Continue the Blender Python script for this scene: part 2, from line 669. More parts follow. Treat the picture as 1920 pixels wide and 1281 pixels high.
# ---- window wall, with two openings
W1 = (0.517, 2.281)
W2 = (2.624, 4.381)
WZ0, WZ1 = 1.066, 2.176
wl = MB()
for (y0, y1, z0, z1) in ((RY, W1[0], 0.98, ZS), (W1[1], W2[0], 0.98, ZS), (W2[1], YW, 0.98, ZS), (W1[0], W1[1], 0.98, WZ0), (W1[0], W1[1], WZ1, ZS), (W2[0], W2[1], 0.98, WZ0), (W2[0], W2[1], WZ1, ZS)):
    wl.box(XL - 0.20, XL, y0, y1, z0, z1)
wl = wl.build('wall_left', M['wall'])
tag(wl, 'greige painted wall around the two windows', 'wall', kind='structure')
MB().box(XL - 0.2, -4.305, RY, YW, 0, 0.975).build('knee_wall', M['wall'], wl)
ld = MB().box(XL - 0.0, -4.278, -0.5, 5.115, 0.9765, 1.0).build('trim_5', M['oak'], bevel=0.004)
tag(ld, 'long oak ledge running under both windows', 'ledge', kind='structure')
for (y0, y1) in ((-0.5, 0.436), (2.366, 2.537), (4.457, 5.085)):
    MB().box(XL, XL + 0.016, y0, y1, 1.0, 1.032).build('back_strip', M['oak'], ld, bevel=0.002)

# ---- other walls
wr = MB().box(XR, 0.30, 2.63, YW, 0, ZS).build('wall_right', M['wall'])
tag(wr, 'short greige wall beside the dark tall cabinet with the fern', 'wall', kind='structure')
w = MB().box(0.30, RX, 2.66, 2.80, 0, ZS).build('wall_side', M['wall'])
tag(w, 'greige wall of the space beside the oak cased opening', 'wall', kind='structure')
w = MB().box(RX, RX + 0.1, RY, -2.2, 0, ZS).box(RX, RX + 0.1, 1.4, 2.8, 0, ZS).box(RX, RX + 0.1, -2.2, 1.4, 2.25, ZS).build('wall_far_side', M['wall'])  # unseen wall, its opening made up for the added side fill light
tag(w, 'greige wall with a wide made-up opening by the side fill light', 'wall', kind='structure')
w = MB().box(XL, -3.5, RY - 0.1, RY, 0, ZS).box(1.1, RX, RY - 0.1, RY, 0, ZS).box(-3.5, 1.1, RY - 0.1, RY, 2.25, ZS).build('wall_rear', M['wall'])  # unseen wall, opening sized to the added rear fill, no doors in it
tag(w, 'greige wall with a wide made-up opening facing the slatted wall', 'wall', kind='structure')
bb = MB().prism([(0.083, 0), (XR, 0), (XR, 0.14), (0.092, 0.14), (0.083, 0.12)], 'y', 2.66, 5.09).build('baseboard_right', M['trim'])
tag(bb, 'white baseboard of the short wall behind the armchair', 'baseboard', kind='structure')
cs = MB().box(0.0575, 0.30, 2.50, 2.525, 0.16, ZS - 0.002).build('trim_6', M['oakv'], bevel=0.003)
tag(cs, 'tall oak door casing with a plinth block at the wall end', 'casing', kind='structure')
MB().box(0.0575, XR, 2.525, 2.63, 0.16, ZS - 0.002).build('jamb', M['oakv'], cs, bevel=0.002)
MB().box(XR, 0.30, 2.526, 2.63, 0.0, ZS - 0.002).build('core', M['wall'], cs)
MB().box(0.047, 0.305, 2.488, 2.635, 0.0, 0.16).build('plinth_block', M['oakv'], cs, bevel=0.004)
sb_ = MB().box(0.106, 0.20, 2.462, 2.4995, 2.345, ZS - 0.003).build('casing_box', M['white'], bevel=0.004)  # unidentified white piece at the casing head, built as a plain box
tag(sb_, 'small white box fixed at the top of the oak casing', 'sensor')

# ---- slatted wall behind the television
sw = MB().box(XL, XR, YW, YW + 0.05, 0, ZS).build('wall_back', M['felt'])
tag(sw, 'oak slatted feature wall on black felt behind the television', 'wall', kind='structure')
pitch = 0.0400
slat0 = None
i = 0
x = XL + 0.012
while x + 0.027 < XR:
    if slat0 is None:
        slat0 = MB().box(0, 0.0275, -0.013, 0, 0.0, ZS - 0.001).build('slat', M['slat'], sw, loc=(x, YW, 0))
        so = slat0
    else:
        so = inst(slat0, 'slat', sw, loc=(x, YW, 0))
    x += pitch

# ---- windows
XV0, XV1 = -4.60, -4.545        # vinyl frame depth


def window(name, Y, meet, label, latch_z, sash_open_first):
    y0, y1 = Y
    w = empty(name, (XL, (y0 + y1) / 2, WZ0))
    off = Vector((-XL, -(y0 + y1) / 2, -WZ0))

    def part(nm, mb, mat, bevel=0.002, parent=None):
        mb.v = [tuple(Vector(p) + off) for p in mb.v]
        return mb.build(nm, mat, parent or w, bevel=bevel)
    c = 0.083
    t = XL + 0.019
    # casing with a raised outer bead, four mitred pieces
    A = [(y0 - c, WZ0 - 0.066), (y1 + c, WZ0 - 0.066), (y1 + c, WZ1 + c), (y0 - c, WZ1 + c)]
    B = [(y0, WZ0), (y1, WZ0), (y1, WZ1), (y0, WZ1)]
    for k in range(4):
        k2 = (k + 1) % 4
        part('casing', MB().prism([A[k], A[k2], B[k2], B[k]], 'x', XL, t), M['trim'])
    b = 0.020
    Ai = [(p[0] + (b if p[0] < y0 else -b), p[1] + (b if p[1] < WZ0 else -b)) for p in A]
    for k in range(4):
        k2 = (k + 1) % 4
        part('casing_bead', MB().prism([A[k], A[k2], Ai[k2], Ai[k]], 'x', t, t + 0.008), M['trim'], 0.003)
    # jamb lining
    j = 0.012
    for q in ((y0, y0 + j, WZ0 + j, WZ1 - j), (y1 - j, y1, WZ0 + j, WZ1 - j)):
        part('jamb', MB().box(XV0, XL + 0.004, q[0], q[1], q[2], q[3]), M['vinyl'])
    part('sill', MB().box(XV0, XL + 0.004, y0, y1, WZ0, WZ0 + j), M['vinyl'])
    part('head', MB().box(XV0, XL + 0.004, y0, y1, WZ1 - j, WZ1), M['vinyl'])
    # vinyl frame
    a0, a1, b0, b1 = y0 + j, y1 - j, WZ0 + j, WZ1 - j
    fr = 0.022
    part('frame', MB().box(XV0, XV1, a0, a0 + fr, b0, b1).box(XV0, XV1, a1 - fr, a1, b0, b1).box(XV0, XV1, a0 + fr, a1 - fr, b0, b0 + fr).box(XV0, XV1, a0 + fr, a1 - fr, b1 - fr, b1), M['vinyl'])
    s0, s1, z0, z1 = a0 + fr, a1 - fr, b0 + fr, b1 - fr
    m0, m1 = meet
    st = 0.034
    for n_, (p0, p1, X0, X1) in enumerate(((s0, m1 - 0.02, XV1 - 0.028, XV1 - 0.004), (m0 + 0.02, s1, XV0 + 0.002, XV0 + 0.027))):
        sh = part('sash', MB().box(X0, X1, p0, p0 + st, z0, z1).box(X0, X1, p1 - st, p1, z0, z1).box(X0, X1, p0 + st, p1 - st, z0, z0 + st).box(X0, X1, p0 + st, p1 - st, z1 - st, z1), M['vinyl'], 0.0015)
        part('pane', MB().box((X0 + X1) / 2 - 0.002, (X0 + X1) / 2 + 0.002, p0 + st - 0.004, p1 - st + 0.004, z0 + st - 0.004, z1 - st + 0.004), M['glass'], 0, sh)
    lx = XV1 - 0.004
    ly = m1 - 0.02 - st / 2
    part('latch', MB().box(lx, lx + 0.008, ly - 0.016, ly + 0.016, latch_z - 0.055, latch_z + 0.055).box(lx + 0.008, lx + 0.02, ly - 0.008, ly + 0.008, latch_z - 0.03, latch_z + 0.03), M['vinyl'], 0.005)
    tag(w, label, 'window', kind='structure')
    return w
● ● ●
PROBLEM REQUIREMENTS:
Make an exact copy of every line in the data.

WRITTEN ANSWER:
Continue the Blender Python script for this scene: part 2, from line 669. More parts follow. Treat the picture as 1920 pixels wide and 1281 pixels high.
# ---- window wall, with two openings
W1 = (0.517, 2.281)
W2 = (2.624, 4.381)
WZ0, WZ1 = 1.066, 2.176
wl = MB()
for (y0, y1, z0, z1) in ((RY, W1[0], 0.98, ZS), (W1[1], W2[0], 0.98, ZS), (W2[1], YW, 0.98, ZS), (W1[0], W1[1], 0.98, WZ0), (W1[0], W1[1], WZ1, ZS), (W2[0], W2[1], 0.98, WZ0), (W2[0], W2[1], WZ1, ZS)):
    wl.box(XL - 0.20, XL, y0, y1, z0, z1)
wl = wl.build('wall_left', M['wall'])
tag(wl, 'greige painted wall around the two windows', 'wall', kind='structure')
MB().box(XL - 0.2, -4.305, RY, YW, 0, 0.975).build('knee_wall', M['wall'], wl)
ld = MB().box(XL - 0.0, -4.278, -0.5, 5.115, 0.9765, 1.0).build('trim_5', M['oak'], bevel=0.004)
tag(ld, 'long oak ledge running under both windows', 'ledge', kind='structure')
for (y0, y1) in ((-0.5, 0.436), (2.366, 2.537), (4.457, 5.085)):
    MB().box(XL, XL + 0.016, y0, y1, 1.0, 1.032).build('back_strip', M['oak'], ld, bevel=0.002)

# ---- other walls
wr = MB().box(XR, 0.30, 2.63, YW, 0, ZS).build('wall_right', M['wall'])
tag(wr, 'short greige wall beside the dark tall cabinet with the fern', 'wall', kind='structure')
w = MB().box(0.30, RX, 2.66, 2.80, 0, ZS).build('wall_side', M['wall'])
tag(w, 'greige wall of the space beside the oak cased opening', 'wall', kind='structure')
w = MB().box(RX, RX + 0.1, RY, -2.2, 0, ZS).box(RX, RX + 0.1, 1.4, 2.8, 0, ZS).box(RX, RX + 0.1, -2.2, 1.4, 2.25, ZS).build('wall_far_side', M['wall'])  # unseen wall, its opening made up for the added side fill light
tag(w, 'greige wall with a wide made-up opening by the side fill light', 'wall', kind='structure')
w = MB().box(XL, -3.5, RY - 0.1, RY, 0, ZS).box(1.1, RX, RY - 0.1, RY, 0, ZS).box(-3.5, 1.1, RY - 0.1, RY, 2.25, ZS).build('wall_rear', M['wall'])  # unseen wall, opening sized to the added rear fill, no doors in it
tag(w, 'greige wall with a wide made-up opening facing the slatted wall', 'wall', kind='structure')
bb = MB().prism([(0.083, 0), (XR, 0), (XR, 0.14), (0.092, 0.14), (0.083, 0.12)], 'y', 2.66, 5.09).build('baseboard_right', M['trim'])
tag(bb, 'white baseboard of the short wall behind the armchair', 'baseboard', kind='structure')
cs = MB().box(0.0575, 0.30, 2.50, 2.525, 0.16, ZS - 0.002).build('trim_6', M['oakv'], bevel=0.003)
tag(cs, 'tall oak door casing with a plinth block at the wall end', 'casing', kind='structure')
MB().box(0.0575, XR, 2.525, 2.63, 0.16, ZS - 0.002).build('jamb', M['oakv'], cs, bevel=0.002)
MB().box(XR, 0.30, 2.526, 2.63, 0.0, ZS - 0.002).build('core', M['wall'], cs)
MB().box(0.047, 0.305, 2.488, 2.635, 0.0, 0.16).build('plinth_block', M['oakv'], cs, bevel=0.004)
sb_ = MB().box(0.106, 0.20, 2.462, 2.4995, 2.345, ZS - 0.003).build('casing_box', M['white'], bevel=0.004)  # unidentified white piece at the casing head, built as a plain box
tag(sb_, 'small white box fixed at the top of the oak casing', 'sensor')

# ---- slatted wall behind the television
sw = MB().box(XL, XR, YW, YW + 0.05, 0, ZS).build('wall_back', M['felt'])
tag(sw, 'oak slatted feature wall on black felt behind the television', 'wall', kind='structure')
pitch = 0.0400
slat0 = None
i = 0
x = XL + 0.012
while x + 0.027 < XR:
    if slat0 is None:
        slat0 = MB().box(0, 0.0275, -0.013, 0, 0.0, ZS - 0.001).build('slat', M['slat'], sw, loc=(x, YW, 0))
        so = slat0
    else:
        so = inst(slat0, 'slat', sw, loc=(x, YW, 0))
    x += pitch

# ---- windows
XV0, XV1 = -4.60, -4.545        # vinyl frame depth


def window(name, Y, meet, label, latch_z, sash_open_first):
    y0, y1 = Y
    w = empty(name, (XL, (y0 + y1) / 2, WZ0))
    off = Vector((-XL, -(y0 + y1) / 2, -WZ0))

    def part(nm, mb, mat, bevel=0.002, parent=None):
        mb.v = [tuple(Vector(p) + off) for p in mb.v]
        return mb.build(nm, mat, parent or w, bevel=bevel)
    c = 0.083
    t = XL + 0.019
    # casing with a raised outer bead, four mitred pieces
    A = [(y0 - c, WZ0 - 0.066), (y1 + c, WZ0 - 0.066), (y1 + c, WZ1 + c), (y0 - c, WZ1 + c)]
    B = [(y0, WZ0), (y1, WZ0), (y1, WZ1), (y0, WZ1)]
    for k in range(4):
        k2 = (k + 1) % 4
        part('casing', MB().prism([A[k], A[k2], B[k2], B[k]], 'x', XL, t), M['trim'])
    b = 0.020
    Ai = [(p[0] + (b if p[0] < y0 else -b), p[1] + (b if p[1] < WZ0 else -b)) for p in A]
    for k in range(4):
        k2 = (k + 1) % 4
        part('casing_bead', MB().prism([A[k], A[k2], Ai[k2], Ai[k]], 'x', t, t + 0.008), M['trim'], 0.003)
    # jamb lining
    j = 0.012
    for q in ((y0, y0 + j, WZ0 + j, WZ1 - j), (y1 - j, y1, WZ0 + j, WZ1 - j)):
        part('jamb', MB().box(XV0, XL + 0.004, q[0], q[1], q[2], q[3]), M['vinyl'])
    part('sill', MB().box(XV0, XL + 0.004, y0, y1, WZ0, WZ0 + j), M['vinyl'])
    part('head', MB().box(XV0, XL + 0.004, y0, y1, WZ1 - j, WZ1), M['vinyl'])
    # vinyl frame
    a0, a1, b0, b1 = y0 + j, y1 - j, WZ0 + j, WZ1 - j
    fr = 0.022
    part('frame', MB().box(XV0, XV1, a0, a0 + fr, b0, b1).box(XV0, XV1, a1 - fr, a1, b0, b1).box(XV0, XV1, a0 + fr, a1 - fr, b0, b0 + fr).box(XV0, XV1, a0 + fr, a1 - fr, b1 - fr, b1), M['vinyl'])
    s0, s1, z0, z1 = a0 + fr, a1 - fr, b0 + fr, b1 - fr
    m0, m1 = meet
    st = 0.034
    for n_, (p0, p1, X0, X1) in enumerate(((s0, m1 - 0.02, XV1 - 0.028, XV1 - 0.004), (m0 + 0.02, s1, XV0 + 0.002, XV0 + 0.027))):
        sh = part('sash', MB().box(X0, X1, p0, p0 + st, z0, z1).box(X0, X1, p1 - st, p1, z0, z1).box(X0, X1, p0 + st, p1 - st, z0, z0 + st).box(X0, X1, p0 + st, p1 - st, z1 - st, z1), M['vinyl'], 0.0015)
        part('pane', MB().box((X0 + X1) / 2 - 0.002, (X0 + X1) / 2 + 0.002, p0 + st - 0.004, p1 - st + 0.004, z0 + st - 0.004, z1 - st + 0.004), M['glass'], 0, sh)
    lx = XV1 - 0.004
    ly = m1 - 0.02 - st / 2
    part('latch', MB().box(lx, lx + 0.008, ly - 0.016, ly + 0.016, latch_z - 0.055, latch_z + 0.055).box(lx + 0.008, lx + 0.02, ly - 0.008, ly + 0.008, latch_z - 0.03, latch_z + 0.03), M['vinyl'], 0.005)
    tag(w, label, 'window', kind='structure')
    return w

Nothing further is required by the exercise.